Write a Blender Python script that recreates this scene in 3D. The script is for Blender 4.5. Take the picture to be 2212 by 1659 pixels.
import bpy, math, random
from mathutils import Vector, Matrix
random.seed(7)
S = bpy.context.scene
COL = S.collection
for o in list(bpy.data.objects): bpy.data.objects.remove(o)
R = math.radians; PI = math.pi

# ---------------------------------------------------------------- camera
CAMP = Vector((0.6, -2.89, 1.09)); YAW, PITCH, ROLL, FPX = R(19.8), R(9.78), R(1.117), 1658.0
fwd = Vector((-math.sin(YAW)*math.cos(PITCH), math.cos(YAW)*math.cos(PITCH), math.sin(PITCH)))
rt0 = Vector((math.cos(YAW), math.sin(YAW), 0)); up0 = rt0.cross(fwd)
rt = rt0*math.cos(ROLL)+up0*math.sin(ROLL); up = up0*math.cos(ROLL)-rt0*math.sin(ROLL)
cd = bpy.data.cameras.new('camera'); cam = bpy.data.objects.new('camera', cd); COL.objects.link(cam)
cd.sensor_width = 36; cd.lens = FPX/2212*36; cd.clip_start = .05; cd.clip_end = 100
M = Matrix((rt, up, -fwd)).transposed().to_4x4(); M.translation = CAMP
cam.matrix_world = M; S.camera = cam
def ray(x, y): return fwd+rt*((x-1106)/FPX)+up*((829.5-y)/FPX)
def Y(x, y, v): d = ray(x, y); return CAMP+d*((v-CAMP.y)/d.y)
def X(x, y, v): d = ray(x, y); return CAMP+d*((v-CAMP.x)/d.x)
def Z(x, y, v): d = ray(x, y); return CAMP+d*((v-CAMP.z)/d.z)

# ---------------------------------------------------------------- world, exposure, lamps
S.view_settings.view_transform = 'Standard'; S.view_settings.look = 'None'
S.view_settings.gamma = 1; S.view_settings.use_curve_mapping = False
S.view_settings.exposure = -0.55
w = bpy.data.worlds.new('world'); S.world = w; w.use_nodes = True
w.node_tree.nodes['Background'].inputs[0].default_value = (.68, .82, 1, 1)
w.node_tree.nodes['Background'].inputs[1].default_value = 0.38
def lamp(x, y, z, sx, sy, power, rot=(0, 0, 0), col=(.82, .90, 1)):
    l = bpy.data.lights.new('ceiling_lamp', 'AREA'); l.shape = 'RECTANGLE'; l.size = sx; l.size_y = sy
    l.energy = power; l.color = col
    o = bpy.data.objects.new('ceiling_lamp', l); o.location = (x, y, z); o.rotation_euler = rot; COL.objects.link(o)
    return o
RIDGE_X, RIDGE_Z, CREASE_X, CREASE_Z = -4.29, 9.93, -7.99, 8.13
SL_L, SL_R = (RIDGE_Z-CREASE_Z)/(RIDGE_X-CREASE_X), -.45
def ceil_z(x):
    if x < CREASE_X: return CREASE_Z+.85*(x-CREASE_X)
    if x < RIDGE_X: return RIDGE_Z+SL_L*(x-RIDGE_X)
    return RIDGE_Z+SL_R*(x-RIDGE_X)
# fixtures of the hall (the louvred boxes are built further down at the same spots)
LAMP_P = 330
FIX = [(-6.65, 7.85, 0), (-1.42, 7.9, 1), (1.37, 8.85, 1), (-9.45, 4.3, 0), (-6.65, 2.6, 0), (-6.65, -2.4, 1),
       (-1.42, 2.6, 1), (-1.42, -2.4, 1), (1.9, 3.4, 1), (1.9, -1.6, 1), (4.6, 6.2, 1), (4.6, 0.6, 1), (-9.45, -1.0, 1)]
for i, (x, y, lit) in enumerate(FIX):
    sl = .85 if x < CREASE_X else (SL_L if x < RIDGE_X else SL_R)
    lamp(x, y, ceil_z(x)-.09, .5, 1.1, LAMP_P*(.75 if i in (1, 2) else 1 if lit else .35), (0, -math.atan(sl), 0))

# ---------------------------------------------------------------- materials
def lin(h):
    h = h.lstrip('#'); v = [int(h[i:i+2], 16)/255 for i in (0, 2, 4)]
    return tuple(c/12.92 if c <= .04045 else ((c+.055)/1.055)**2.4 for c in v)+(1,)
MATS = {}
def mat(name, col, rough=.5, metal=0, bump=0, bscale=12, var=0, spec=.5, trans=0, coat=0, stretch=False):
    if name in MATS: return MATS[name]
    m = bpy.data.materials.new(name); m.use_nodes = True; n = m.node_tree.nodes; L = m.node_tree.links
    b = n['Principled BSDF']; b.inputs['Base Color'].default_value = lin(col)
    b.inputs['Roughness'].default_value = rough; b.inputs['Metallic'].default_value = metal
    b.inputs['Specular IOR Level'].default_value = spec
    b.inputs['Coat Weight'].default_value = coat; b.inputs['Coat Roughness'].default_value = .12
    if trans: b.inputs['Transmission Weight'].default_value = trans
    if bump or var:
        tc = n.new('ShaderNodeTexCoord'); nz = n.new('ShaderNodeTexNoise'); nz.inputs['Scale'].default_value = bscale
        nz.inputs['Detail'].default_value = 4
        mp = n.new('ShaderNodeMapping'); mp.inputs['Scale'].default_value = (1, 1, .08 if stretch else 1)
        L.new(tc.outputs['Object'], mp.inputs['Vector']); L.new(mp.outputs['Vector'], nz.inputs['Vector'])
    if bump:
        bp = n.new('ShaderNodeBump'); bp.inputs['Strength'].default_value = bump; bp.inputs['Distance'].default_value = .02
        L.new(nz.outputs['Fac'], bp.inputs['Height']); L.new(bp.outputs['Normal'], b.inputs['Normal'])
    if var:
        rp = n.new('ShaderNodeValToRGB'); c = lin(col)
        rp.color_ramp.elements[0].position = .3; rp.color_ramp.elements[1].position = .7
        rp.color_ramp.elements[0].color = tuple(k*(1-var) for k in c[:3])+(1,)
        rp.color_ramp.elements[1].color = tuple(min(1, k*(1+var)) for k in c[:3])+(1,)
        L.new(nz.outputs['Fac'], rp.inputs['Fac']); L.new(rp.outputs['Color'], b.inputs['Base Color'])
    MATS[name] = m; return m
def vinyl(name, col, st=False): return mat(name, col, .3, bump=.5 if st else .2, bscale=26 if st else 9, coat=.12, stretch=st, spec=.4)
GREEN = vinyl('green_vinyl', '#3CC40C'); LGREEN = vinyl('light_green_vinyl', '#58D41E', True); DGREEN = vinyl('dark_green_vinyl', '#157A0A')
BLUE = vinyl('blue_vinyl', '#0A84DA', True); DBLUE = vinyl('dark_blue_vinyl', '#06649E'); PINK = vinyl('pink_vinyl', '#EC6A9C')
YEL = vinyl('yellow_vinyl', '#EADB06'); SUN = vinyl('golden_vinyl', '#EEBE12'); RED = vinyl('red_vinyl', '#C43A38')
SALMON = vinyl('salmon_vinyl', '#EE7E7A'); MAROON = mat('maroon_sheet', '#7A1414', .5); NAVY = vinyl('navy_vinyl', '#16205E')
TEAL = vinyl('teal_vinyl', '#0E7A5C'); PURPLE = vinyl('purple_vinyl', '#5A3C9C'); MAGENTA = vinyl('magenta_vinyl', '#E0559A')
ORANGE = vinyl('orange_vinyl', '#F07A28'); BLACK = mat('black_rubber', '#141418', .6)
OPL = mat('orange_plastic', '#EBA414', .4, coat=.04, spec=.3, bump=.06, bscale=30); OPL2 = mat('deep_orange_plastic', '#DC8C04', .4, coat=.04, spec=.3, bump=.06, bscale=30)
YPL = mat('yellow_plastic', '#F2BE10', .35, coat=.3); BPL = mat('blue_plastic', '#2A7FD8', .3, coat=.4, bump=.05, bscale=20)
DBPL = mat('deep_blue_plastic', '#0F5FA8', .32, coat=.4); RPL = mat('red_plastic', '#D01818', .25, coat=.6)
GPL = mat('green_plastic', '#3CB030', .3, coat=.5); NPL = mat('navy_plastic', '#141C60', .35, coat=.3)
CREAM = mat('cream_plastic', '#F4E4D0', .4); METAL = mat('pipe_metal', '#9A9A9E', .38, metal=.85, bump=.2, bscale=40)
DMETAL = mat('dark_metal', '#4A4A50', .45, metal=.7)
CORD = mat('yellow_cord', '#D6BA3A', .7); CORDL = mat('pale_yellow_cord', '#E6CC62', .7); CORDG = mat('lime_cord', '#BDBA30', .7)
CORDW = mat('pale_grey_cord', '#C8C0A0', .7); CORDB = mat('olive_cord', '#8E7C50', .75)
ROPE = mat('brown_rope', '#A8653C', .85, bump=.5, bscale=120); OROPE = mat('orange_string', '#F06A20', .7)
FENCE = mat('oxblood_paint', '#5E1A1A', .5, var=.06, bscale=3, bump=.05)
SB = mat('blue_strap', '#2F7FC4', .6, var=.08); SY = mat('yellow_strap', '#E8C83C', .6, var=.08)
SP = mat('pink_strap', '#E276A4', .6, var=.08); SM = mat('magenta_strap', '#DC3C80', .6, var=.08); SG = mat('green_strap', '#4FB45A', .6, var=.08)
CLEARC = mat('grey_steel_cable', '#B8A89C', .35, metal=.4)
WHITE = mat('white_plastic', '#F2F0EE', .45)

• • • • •

What are the exact lines from the beginning of the material through the line containing "R = math.radians; PI = math.pi"? Write out those lines alone.

> _RESULT FOR THIS EXERCISE_
Write a Blender Python script that recreates this scene in 3D. The script is for Blender 4.5. Take the picture to be 2212 by 1659 pixels.
import bpy, math, random
from mathutils import Vector, Matrix
random.seed(7)
S = bpy.context.scene
COL = S.collection
for o in list(bpy.data.objects): bpy.data.objects.remove(o)
R = math.radians; PI = math.pi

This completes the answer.